О. Корзова. Годы светлой воды. Об Арханг. тетради
ГОДЫ СВЕТЛОЙ ВОДЫ
(об «Архангельской тетради» Владимира Попова)
Перебираю, словно драгоценные камушки, дорогие сердцу каждого северянина названия: Двина, Соломбала, Кег-остров, Мезень, Лешуконье… Переливаются они, играя дивным светом, в «Архангельской тетради» Владимира Николаевича Попова, хоть и не живёт он на севере. От «Архангельской тетради» тут же потянулась у меня цепочка к «Северному дневнику» Юрия Казакова и его знаменитым словам: «Не ездите вы на Север, не губите себя! Всю жизнь тогда не будет он давать вам покоя, всю жизнь будет то слабо, то звонко манить к себе, всю жизнь будет видеться вам просторный город – преддверие неисчислимых дорог».
Наверное, и Владимир Николаевич мог бы сказать то же самое, иначе не появилась бы эта книга, включающая стихи, связанные с его жизнью на Севере более чем полвека назад, когда он после службы в армии работал в леспромхозе Архангельской области, был матросом тралового флота.

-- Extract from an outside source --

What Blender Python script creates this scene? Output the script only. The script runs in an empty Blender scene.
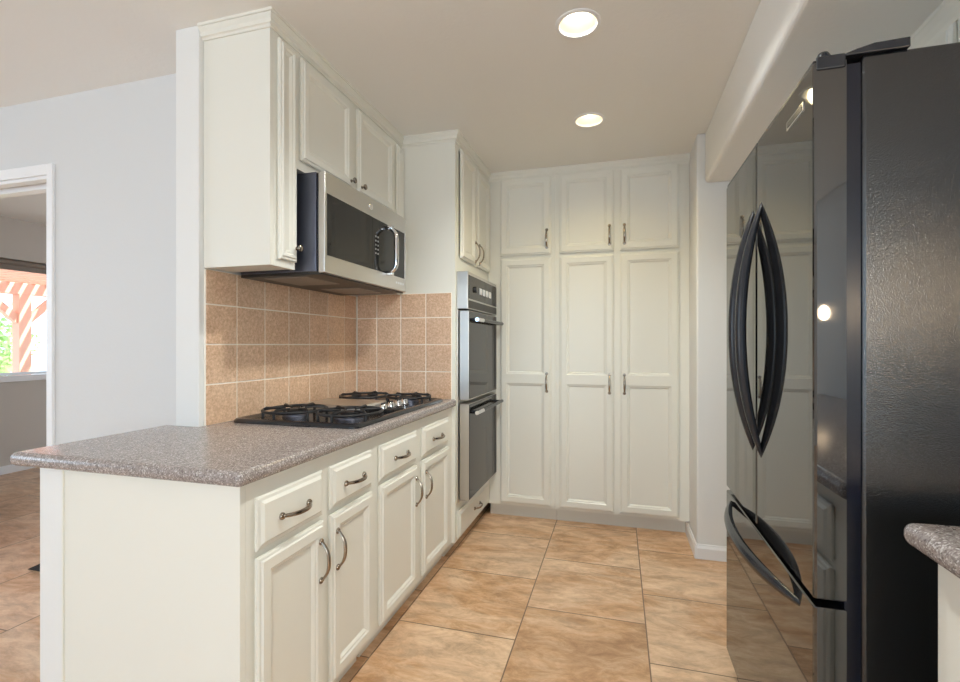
import bpy, bmesh, math, random
from mathutils import Vector, Matrix
S = bpy.context.scene
COL = S.collection
random.seed(7)

# ------------------------------------------------------------------ camera
TH = 0.2785
cam_d = bpy.data.cameras.new('camera')
cam = bpy.data.objects.new('camera', cam_d); COL.objects.link(cam)
cam.location = (0, 0, 1.2258)
cam.rotation_euler = (math.pi/2, 0, TH)
cam_d.sensor_fit = 'HORIZONTAL'; cam_d.sensor_width = 36
cam_d.lens = 482.26/960*36
cam_d.shift_y = (344.75-341)/960
cam_d.clip_start = 0.02
S.camera = cam

# ------------------------------------------------------------------ world, sun, daylight, exposure
S.view_settings.view_transform = 'Standard'
S.view_settings.look = 'None'
S.view_settings.exposure = 0.08
S.view_settings.gamma = 1.0
S.view_settings.use_curve_mapping = False
S.cycles.diffuse_bounces = 8
S.cycles.max_bounces = 14
S.cycles.sample_clamp_indirect = 6

w = bpy.data.worlds.new('world'); S.world = w; w.use_nodes = True
bg = w.node_tree.nodes['Background']
bg.inputs['Color'].default_value = (0.64, 0.86, 1.07, 1)
bg.inputs['Strength'].default_value = 2.7

def light(name, kind, loc, direction, energy, color=(1, 1, 1), **kw):
    d = bpy.data.lights.new(name, kind); d.energy = energy; d.color = color
    for k, v in kw.items(): setattr(d, k, v)
    o = bpy.data.objects.new(name, d); COL.objects.link(o); o.location = loc
    o.rotation_euler = Vector(direction).to_track_quat('-Z', 'Y').to_euler()
    return o

light('sun', 'SUN', (-8, 8, 8), (-.5, -.35, -.8), 11.0, (1, .96, .91), angle=.01)
COOL = (0.84, 0.92, 1.0)
# daylight of the windows behind the camera and in the dining area
light('daylight_sink_window', 'AREA', (1.20, -2.5, 1.50), (-1, .75, -.05), 46, (.89, .98, 1), shape='RECTANGLE', size=1.35, size_y=.85)
for y in (-1.18, -.65, -.12): light('under_cabinet_lamp', 'AREA', (1.235, y, 1.425), (-1, .35, -.05), 1.5, (1, .74, .46), shape='DISK', size=.09)
light('kitchen_lamp', 'SPOT', (-.15, .95, 2.42), (0, 0, -1), 20, (.96, .98, .92), spot_size=2.6, spot_blend=.8, shadow_soft_size=.06)
light('daylight_dining_window', 'AREA', (-5.75, -0.9, 1.45), (1, -.1, -.1), 20, (.9, .94, 1), shape='RECTANGLE', size=2.4, size_y=1.6)

# ------------------------------------------------------------------ materials
def mat(name, color=(.8, .8, .8), rough=.5, metal=0.0, **kw):
    m = bpy.data.materials.new(name); m.use_nodes = True
    b = m.node_tree.nodes['Principled BSDF']
    b.inputs['Base Color'].default_value = (*color, 1)
    b.inputs['Roughness'].default_value = rough
    b.inputs['Metallic'].default_value = metal
    for k, v in kw.items(): b.inputs[k.replace('_', ' ')].default_value = v
    return m
class NT:
    def __init__(s, m):
        s.t = m.node_tree; s.b = s.t.nodes['Principled BSDF']
    def n(s, kind, **kw):
        nd = s.t.nodes.new(kind)
        for k, v in kw.items():
            if k in nd.inputs.keys(): nd.inputs[k].default_value = v
            else: setattr(nd, k, v)
        return nd
    def l(s, a, b): s.t.links.new(a, b)
    def coords(s, scale=(1, 1, 1), loc=(0, 0, 0), rot=(0, 0, 0)):
        g = s.n('ShaderNodeNewGeometry'); mp = s.n('ShaderNodeMapping')
        mp.inputs['Scale'].default_value = scale; mp.inputs['Location'].default_value = loc; mp.inputs['Rotation'].default_value = rot
        s.l(g.outputs['Position'], mp.inputs['Vector']); return mp.outputs['Vector']
    def noise(s, vec, scale, detail=4, rough=.55, dist=0.0):
        nd = s.n('ShaderNodeTexNoise'); nd.inputs['Scale'].default_value = scale
        nd.inputs['Detail'].default_value = detail; nd.inputs['Roughness'].default_value = rough; nd.inputs['Distortion'].default_value = dist
        s.l(vec, nd.inputs['Vector']); return nd.outputs['Fac']
    def ramp(s, fac, stops):
        r = s.n('ShaderNodeValToRGB'); e = r.color_ramp.elements
        while len(e) < len(stops): e.new(.5)
        for i, (p, c) in enumerate(stops): e[i].position = p; e[i].color = (*c, 1)
        s.l(fac, r.inputs['Fac']); return r.outputs['Color']
    def mix(s, fac, a, b, mode='MIX'):
        m = s.n('ShaderNodeMix'); m.data_type = 'RGBA'; m.blend_type = mode
        for sock, v in ((m.inputs[0], fac), (m.inputs[6], a), (m.inputs[7], b)):
            if isinstance(v, (int, float)): sock.default_value = v
            elif isinstance(v, tuple): sock.default_value = (*v, 1)
            else: s.l(v, sock)
        return m.outputs[2]
    def color(s, c): s.l(c, s.b.inputs['Base Color'])
    def bump(s, h, strength=.3, dist=.002):
        bp = s.n('ShaderNodeBump'); bp.inputs['Strength'].default_value = strength; bp.inputs['Distance'].default_value = dist
        s.l(h, bp.inputs['Height']); s.l(bp.outputs['Normal'], s.b.inputs['Normal'])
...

В каждом настоящем поэте живёт море. И неважно, стоит ли его дом на морском побережье или только мечтает поэт о вольном просторе. Главное, что море наполняет его строки, плещется в душе его, волны говорят с ним. У кого-то это море Чёрное, у кого-то – Средиземное. В стихах Владимира Николаевича дышит море Белое. Разным бывает оно, то «лежит в чаше из дикого камня», то ходит по нему «мёртвая зыбь», напоминающая о недавних штормах и откликающаяся в человеке:
Что там осталось от нашей любви?
…Мёртвая зыбь. Мёртвая зыбь…
Море – это и вольный ветер, и небо над морской волной:
И Звёздный Ковш зачерпывает море,
и рыбы-звёзды льются через край.
Это и реки, идущие к морю:
Это было такое везенье!
Было время такой доброты!
Я водил по холодной Мезени
смоляные большие плоты.
Я встречал по утрам теплоходы.
Трогал песен шальные лады.
Это были
хорошие годы
удивительно светлой воды.
Даже имя лирического героя здесь, на севере, получило иное звучание и значение:
Меня кличет соседская бабка
на всю улицу и на весь мир.
И зовёт меня странно и сладко
древним именем «Ладимир».
Светлая вода тех лет не ушла в прошлое, не канула безвозвратно. Она напоила, напитала строчки стихов, оттого и читаешь их светло, и долго носишь в себе этот свет. Несмотря на то, что мелькают порой чёрные птицы, и волчьи ночи встают, и тени поднимаются, и пугают странные глаза незнакомой женщины, но всё это морок. В душе каждого из нас и свет бродит, и тени. Важно лишь, что побеждает, что перевешивает…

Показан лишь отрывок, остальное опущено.